MICROFINANCE institutions (MFIs) lent $50,5 million for consumptive purposes in the nine months to September, representing a third of the industry’s loans in issue.

BY FIDELITY MHLANGA

Zimbabwe has a thriving MFI sector, which comprises of 189 registered firms.

As of September this year, MFI’s loan portfolio was $176,5 million, and of that, business loans amounted to $46,3 million while agriculture loans took up $40,5 million. Other loans came out to $39 million.

Distribution of lending by methodology indicates that 97% is being advanced as individual lending, while group lending constitutes 3%, a clear sign that the majority of the MFIs are yet to embrace group lending

Chairperson of the Zimbabwe Association of Microfinance Institutions, Virginia Sibanda said the sector was growing though it would require support to flourish.

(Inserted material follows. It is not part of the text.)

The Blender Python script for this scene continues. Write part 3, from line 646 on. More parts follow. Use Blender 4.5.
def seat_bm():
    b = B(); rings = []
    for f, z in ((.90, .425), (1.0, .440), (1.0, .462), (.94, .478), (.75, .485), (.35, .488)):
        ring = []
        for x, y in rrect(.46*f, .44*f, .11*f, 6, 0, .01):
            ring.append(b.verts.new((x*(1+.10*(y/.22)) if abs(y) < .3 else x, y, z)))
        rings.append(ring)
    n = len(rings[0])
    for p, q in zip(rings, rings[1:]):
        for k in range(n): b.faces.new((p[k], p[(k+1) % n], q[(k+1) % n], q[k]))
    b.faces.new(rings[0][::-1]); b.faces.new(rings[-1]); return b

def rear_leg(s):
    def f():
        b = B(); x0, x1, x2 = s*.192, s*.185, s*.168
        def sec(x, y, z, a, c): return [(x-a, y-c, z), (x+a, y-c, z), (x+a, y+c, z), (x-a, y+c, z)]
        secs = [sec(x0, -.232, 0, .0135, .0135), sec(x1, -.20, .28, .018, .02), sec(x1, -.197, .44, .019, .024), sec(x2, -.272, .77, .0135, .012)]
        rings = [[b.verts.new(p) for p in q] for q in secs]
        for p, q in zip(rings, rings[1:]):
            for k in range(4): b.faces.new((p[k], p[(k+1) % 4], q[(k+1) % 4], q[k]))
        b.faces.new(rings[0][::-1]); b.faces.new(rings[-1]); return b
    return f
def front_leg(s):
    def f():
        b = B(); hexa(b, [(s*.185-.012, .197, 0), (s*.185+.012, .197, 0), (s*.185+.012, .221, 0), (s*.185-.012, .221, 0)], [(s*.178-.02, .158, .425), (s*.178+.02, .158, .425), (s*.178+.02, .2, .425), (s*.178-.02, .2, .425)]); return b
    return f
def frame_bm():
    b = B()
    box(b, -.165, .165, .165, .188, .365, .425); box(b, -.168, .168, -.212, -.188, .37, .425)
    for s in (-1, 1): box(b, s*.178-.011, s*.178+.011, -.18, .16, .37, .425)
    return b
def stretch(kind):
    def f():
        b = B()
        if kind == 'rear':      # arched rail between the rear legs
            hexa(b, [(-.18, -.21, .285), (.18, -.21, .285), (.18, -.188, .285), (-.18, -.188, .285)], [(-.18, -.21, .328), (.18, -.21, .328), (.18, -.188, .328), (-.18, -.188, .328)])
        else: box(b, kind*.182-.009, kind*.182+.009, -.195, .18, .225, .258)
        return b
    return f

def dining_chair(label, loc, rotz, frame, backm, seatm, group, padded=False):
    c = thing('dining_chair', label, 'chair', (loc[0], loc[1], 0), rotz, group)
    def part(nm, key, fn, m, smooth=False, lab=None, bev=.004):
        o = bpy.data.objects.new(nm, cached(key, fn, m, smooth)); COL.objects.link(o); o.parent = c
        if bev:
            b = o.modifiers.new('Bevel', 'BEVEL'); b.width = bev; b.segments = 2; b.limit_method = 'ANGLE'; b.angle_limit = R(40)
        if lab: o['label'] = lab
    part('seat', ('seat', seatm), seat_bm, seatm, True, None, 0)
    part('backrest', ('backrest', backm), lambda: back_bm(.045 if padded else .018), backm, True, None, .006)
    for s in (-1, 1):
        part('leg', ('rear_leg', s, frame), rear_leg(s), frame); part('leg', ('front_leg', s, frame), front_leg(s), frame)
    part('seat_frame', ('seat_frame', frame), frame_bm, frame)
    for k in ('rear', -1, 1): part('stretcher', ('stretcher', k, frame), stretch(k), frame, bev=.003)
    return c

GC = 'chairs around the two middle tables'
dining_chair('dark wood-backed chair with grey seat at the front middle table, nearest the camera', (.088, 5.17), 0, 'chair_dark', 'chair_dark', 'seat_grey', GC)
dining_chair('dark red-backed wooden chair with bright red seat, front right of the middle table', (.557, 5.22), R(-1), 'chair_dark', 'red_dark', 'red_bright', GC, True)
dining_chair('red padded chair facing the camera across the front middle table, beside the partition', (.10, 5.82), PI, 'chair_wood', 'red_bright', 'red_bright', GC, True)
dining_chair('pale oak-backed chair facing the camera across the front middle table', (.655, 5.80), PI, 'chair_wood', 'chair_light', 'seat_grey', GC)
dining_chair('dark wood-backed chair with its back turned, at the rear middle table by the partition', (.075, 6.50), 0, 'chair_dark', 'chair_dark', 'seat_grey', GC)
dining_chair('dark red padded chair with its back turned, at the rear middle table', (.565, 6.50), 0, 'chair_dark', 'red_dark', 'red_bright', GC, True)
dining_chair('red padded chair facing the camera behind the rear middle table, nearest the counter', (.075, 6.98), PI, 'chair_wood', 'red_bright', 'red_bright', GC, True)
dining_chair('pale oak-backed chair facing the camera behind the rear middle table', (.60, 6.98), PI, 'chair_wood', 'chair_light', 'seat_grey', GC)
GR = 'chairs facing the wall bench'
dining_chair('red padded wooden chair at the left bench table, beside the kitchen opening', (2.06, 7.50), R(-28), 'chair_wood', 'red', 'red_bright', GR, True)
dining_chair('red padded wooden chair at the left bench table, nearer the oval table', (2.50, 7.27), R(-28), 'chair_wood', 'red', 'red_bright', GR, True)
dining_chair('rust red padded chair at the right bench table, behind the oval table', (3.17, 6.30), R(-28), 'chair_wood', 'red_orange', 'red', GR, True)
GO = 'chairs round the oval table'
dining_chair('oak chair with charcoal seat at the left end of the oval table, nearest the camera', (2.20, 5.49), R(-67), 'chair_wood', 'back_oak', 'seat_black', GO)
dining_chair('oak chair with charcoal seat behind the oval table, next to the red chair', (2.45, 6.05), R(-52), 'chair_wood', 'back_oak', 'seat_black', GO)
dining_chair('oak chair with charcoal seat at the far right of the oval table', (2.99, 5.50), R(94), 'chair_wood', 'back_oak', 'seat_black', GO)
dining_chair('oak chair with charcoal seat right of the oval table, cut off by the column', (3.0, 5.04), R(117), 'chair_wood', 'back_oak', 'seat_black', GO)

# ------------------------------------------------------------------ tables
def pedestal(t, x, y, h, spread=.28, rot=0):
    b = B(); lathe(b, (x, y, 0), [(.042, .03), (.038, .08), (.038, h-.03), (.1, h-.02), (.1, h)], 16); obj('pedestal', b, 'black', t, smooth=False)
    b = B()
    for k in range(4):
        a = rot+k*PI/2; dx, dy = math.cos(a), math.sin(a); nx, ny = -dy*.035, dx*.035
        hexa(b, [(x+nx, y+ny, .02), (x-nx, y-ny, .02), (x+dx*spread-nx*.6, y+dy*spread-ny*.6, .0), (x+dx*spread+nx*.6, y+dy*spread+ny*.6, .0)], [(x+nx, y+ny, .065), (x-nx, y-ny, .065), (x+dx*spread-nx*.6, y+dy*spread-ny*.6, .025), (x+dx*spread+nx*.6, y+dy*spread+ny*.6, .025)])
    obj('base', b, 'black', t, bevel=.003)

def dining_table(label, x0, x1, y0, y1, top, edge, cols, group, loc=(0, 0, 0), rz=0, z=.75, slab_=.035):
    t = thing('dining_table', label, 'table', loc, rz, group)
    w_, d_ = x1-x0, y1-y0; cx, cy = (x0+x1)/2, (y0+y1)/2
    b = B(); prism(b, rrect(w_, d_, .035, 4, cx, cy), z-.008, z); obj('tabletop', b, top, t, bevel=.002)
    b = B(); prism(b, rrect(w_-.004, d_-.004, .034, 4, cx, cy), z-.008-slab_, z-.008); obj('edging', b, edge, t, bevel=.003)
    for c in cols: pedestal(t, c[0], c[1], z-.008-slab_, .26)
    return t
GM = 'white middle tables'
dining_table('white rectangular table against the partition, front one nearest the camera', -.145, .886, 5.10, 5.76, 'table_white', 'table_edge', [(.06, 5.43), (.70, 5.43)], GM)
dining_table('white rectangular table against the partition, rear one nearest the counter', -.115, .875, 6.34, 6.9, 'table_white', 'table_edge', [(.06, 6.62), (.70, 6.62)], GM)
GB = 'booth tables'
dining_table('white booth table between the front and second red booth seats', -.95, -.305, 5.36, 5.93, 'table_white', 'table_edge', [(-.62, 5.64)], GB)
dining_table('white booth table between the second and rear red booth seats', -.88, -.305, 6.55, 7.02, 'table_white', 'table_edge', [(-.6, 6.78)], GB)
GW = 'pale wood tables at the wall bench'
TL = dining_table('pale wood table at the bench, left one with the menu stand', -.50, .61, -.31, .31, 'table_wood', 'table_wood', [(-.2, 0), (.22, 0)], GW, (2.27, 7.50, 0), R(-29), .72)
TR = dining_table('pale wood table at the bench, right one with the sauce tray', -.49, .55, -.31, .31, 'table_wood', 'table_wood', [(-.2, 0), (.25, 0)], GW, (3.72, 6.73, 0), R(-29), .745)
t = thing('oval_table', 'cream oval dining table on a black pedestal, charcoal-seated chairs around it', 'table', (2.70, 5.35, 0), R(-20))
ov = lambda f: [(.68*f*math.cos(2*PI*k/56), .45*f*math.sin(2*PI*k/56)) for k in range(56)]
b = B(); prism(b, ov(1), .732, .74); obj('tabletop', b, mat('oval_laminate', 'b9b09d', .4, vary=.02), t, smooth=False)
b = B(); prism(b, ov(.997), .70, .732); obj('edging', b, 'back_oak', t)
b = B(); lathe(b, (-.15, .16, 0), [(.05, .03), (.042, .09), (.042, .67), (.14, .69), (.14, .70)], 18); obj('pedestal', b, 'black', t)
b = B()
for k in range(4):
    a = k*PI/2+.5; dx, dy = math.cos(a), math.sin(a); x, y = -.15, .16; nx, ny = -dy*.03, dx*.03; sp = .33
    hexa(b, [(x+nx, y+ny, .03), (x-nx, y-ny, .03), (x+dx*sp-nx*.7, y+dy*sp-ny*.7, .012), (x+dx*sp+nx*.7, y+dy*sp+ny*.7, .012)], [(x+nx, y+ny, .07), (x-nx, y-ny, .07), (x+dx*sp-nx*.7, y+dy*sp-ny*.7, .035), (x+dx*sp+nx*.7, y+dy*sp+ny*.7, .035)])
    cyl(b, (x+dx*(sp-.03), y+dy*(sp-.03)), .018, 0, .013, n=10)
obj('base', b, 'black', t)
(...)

She said the sector played a key role in poverty alleviation through the provision of tailor made products to stimulate economic empowerment.

“Unlike in other countries where there has been substantial support for non-profit grass root financial institutions, which have morphed into large organisations, Zimbabwean players have had to innovative under very trying circumstances,” Sibanda said.

She added underprivileged members in the society such as women, youths, and rural small holder farmers were benefiting immensely from MFIs.

“The excluded or unbanked, or financially excluded particularly face significant barriers to achieving sustained increases in income and in improving their status. They require complementary support in other areas, such as training in business skills like marketing, finance, financial literacy, to mention but a few,” she said.

The central bank came up with a financial inclusion strategy to create profitable and sustainable MFI’s in 2016.

The MFI’s should facilitate the provision of client-centred, affordable financial services and fill the gaps between demand and supply for financial services, especially in the rural areas, with focus on low income households and micro, small and medium enterprises, which are affected by comparatively higher levels of financial exclusion.